Distinct mechanisms for talker adaptation operate in parallel on different timescales.

Abstract

The mapping between speech acoustics and phonemic representations is highly variable across talkers, and listeners are slower to recognize words when listening to multiple talkers compared with a single talker. Listeners' speech processing efficiency in mixed-talker settings improves when given time to reorient their attention to each new talker. However, it remains unknown how much time is needed to fully reorient attention to a new talker in mixed-talker settings so that speech processing becomes as efficient as when listening to a single talker. In this study, we examined how speech processing efficiency improves in mixed-talker settings as a function of the duration of continuous speech from a talker.
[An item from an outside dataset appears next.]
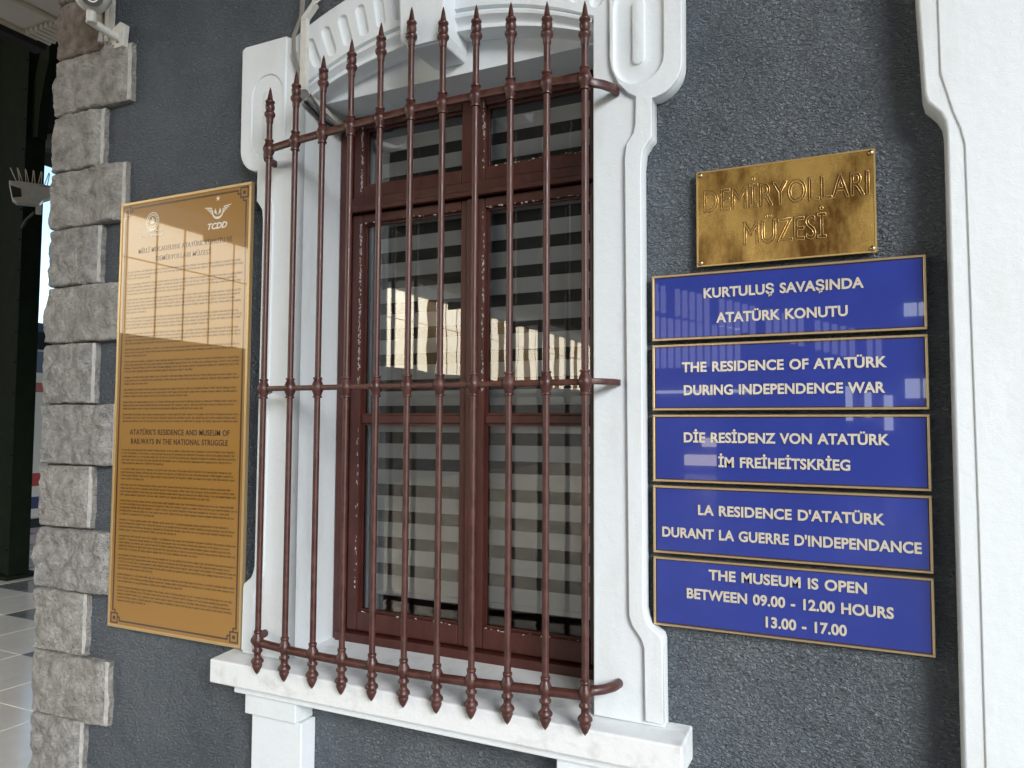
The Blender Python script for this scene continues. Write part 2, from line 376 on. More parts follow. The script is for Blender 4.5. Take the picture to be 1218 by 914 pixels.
# hall across the concourse (seen only as reflections)
oh = empty('concourse_hall', (0, -24, 0)); tag(oh, 'hall across the concourse with ribbed cladding and low openings and added glow panels', 'building')
MB().box(-9.2, 30, -24.5, -24, 3.6, 7.4).build('wall', 'render_wall', oh)
x = -7.6; i = 0
while x < .4:
    zt = 6.75-(x+7.4)*.30
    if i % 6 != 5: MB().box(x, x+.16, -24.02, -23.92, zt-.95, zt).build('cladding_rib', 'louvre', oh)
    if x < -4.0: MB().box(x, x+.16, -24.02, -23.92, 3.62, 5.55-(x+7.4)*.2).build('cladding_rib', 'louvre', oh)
    x += .25; i += 1
for x in (-9, -4.5, -1, 3, 8): MB().box(x-.25, x+.25, -24.5, -24, 0, 3.6).build('pier', 'render_wall', oh)
for x0, x1, z0, z1, m in ((-5.9, -4.4, .25, .62, 'pane'), (-5.3, -4.8, .9, 1.2, 'pane'), (-1.0, -.55, 1.8, 2.9, 'pane2'), (-.2, .0, 1.9, 2.7, 'pane2'), (.35, .6, 1.5, 2.6, 'pane2'), (.95, 1.35, 2.5, 3.1, 'pane2'), (1.45, 1.85, 2.5, 3.1, 'pane2'), (-6.9, -3.6, 2.75, 2.85, 'pane2')):
    MB().box(x0, x1, -24.45, -24.3, z0, z1).build('window', m, oh)  # glowing panels added to put bright spots into the sign reflections
for x0, x1 in ((.95, 1.3), (1.36, 1.7)): MB().box(x0, x1, -24.02, -23.9, 5.0, 5.4).build('window', 'pane2', oh)
MB().box(-9.2, 30, -24.48, -24.46, 0, 3.6).build('rear_wall', 'render_wall', oh)

# ------------------------------------------------------------------ the museum building
B = empty('museum_building', (0, 0, 0)); tag(B, 'dark grey stucco station building with white window surrounds and a rough stone corner', 'building')
OX0, OX1 = -1.83, -.72          # opening
wl = MB()
for x0, x1, z0, z1 in ((-3.05, OX0-.02, 0, 6.9), (OX0-.02, OX1+.02, 0, .74), (OX0-.02, OX1+.02, 2.95, 6.9), (OX1+.02, 9.0, 0, 6.9)):
    wl.box(x0, x1, 0, .35, z0, z1)
wl.build('wall', 'stucco', B)
MB().box(-3.19, -3.05, .02, 8, 0, 6.9).build('side_wall', 'mortar', B)
MB().box(-3.05, 9, .36, 8, 4.0, 6.9).build('upper_storey', 'mortar', B)
rm = MB(); rm.box(-2.9, .5, 3.0, 3.1, 0, 3.6).box(-3.0, -2.9, .36, 3.0, 0, 3.6).box(.5, .6, .36, 3.0, 0, 3.6).box(-3, .6, .36, 3.1, 3.6, 3.7).box(-3, .6, .36, 3.1, .0, .1)
rm.build('room_wall', 'room', B)

def quoin(x0, x1, z0, z1, seed, m):
    nx = max(14, int((x1-x0)/.0072)); nz = 38
    off = Vector((seed*3.17, seed*1.31, seed*.77)); g = .0035
    x0 += random.uniform(-.004, .008); x1 += random.uniform(-.008, .012)
    v = []; f = []; mi = []
    for j in range(nz+1):
        for i in range(nx+1):
            u = i/nx; t = j/nz; x = x0+(x1-x0)*u; z = z0+g+(z1-z0-2*g)*t
            dr = (x1-x); dl = min(x-x0+.02, z-z0+.006, z1-z+.006)     # drafted margin on the right only
            prot = min(1, max(0, (dr-.022)/.03))*min(1, max(0., dl/.016))
            q = Vector((x*5, z*5, 0))+off
            n = noise.fractal(q*1.3, .9, 2.1, 5)*.5+.5
            vd = noise.voronoi(q*1.6+Vector((n*.4, 0, 0)))[0]; cell = vd[1]-vd[0]
            d = .004+.030*n+.020*(1-min(1, vd[0]*1.3))+.008*abs(noise.fractal(q*5, .8, 2.2, 4))+.012*min(1, cell*2)
            y = -.022-prot*max(d*.62, .002)-.0015*noise.fractal(q*14, .8, 2, 2)
            sx = .006*noise.fractal(q*3+Vector((9, 0, 0)), .8, 2, 3) if (i == 0 or i == nx) else 0
            if i == 0: sx += .006-.008*math.sin(PI*t)
            sz = .003*noise.fractal(q*4+Vector((0, 7, 0)), .8, 2, 3) if j in (0, nz) else 0
            v.append((x+sx, y, z+sz))
    for j in range(nz):
        for i in range(nx):
            a = j*(nx+1)+i; f.append((a, a+1, a+nx+2, a+nx+1))
    # skirts back into the wall
    bd = [i for i in range(nx+1)]+[(j+1)*(nx+1)+nx for j in range(nz)]+[nz*(nx+1)+nx-1-i for i in range(nx)]+[(nz-1-j)*(nx+1) for j in range(nz-1)]
    n0 = len(v)
    for b in bd: v.append((v[b][0], .06, v[b][2]))
    for k in range(len(bd)): k2 = (k+1) % len(bd); f.append((bd[k2], bd[k], n0+k, n0+k2))
    b = MB(); b.v = v; b.f = f; o = b.build('quoin_stone', m, B, smooth=True, angle=50)
    o.data.materials.append(M['stone_edge'])
    for p in o.data.polygons:
        c = p.center
        if (x1-c.x) < .024 and c.y < -.01 and c.z > z0+.01: p.material_index = 1
    return o
zz = [.0, .15, .40, .655, .91, 1.165, 1.425, 1.68, 1.937, 2.18, 2.43, 2.68, 2.93, 3.18, 3.43, 3.68, 3.93]
for k in range(len(zz)-1):
    long_ = k % 2 == 0
    if k == 0: long_ = False
    else: long_ = (zz[k] in (.40, .91, 1.425, 1.937, 2.43, 2.93, 3.43))
    quoin(-3.20, -2.745 if long_ else -2.89, zz[k], zz[k+1], k+1, 'stone_b' if zz[k] > 3.1 else ('stone_c' if k in (2, 3, 5, 8, 10, 11, 12) else 'stone_a'))
MB().box(-3.195, -2.95, -.012, .0, 0, 3.95).build('mortar_joint', 'mortar', B)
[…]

In single-talker and mixed-talker conditions, listeners identified target words either in isolation or preceded by a carrier vowel of parametrically varying durations from 300 to 1,500 ms. Listeners' word identification was significantly slower in every mixed-talker condition compared with the corresponding single-talker condition. The costs associated with processing mixed-talker speech declined significantly as the duration of the speech carrier increased from 0 to 600 ms. However, increasing the carrier duration beyond 600 ms did not achieve further reduction in talker variability-related processing costs. These results suggest that two parallel mechanisms support processing talker variability: A stimulus-driven mechanism that operates on short timescales to reorient attention to new auditory sources, and a top-down mechanism that operates over longer timescales to allocate the cognitive resources needed to accommodate uncertainty in acoustic-phonemic correspondences during contexts where speech may come from multiple talkers.